The harp part for the
Requiem wasn’t too big of a stretch for me but the Cantique certainly was. Some harpists adapt the piano part which consists of flowing triplet figures. Others choose the harp accompaniment written by Marilyn Marzuki (available from which is far more interesting and equally more complicated. There are about a zillion pedal changes but it gives the harp some lovely solo moments and full rich harmonies that weave nicely with the other string parts. I did some creative editing on the Marzuki version so the harp got to shine while the part remained playable for me.

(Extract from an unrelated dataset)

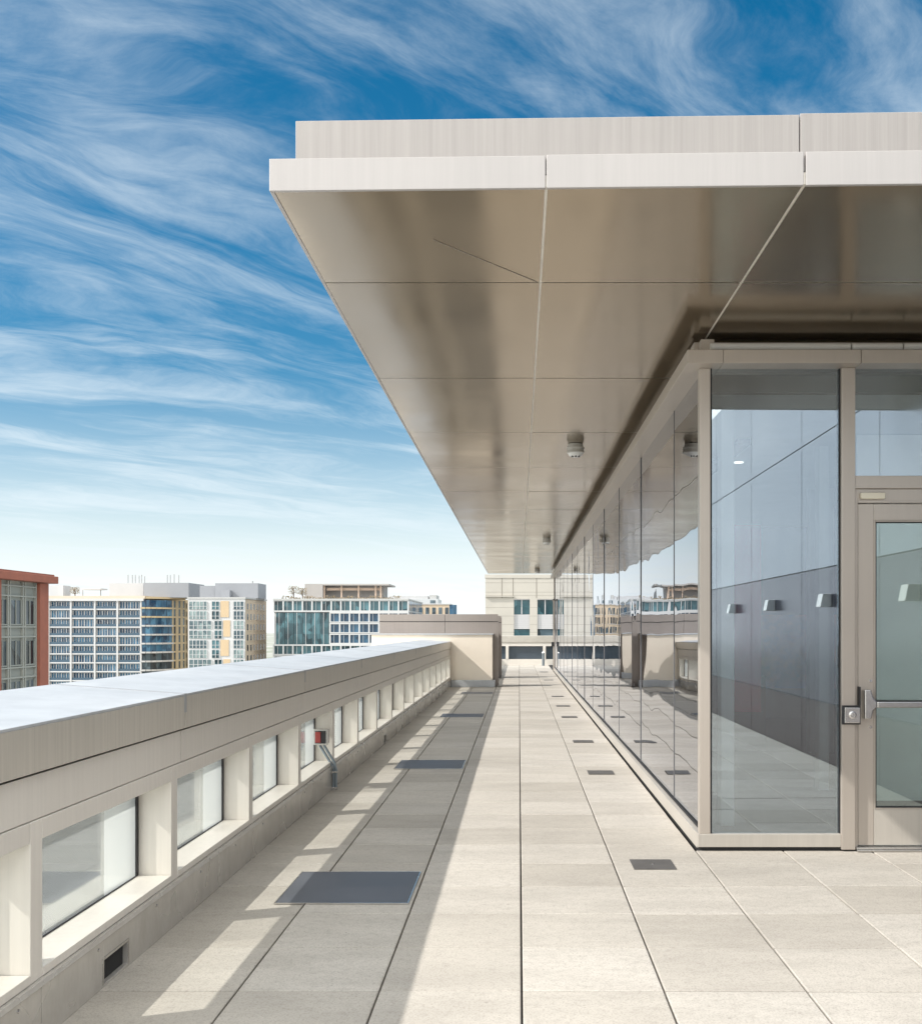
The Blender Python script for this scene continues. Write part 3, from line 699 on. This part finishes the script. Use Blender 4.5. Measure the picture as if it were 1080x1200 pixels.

Since there were only two live rehearsals with the chorale and orchestra before the performance I found another way to get familiar with the music. YouTube has several videos of various ensembles performing the pieces I was working on so I practiced
Psalm 150 with a choir in Budapest and Faure with the Bow Valley Chorus from Alberta, Canada. Rehearsing with a recording is helpful but with the YouTube videos I also had the advantage of being able to see the conductor giving the cues. You gotta love the internet - how else could I play with international ensembles from the comfort of my own music studio and without even having to move the harp?

harp with SYVC concert

In the second performance of our concert I was given a good lesson in grace under pressure by Brendan Statom, the double bass player. Due to a pre-existing crack and then an inadvertent tap against the music stand as he played, his bow dramatically self-destructed with a loud shattering sound during the first movement of the
Requiem so he was left with just a handful of splintered wood and dangling strands of horsehair. He simply shrugged, tucked the remains of the bow into the holster, and calmly carried on playing his part pizzicato for the duration of that movement. It sounded great and I doubt most of the audience even knew what happened. Then the conductor took a 60-second pause while Brendan sprinted out to his car to fetch a spare bow and when he returned we launched into the second movement.

If my harp ever snaps a bass wire in the middle of a performance I hope I can remember to maintain the same composure!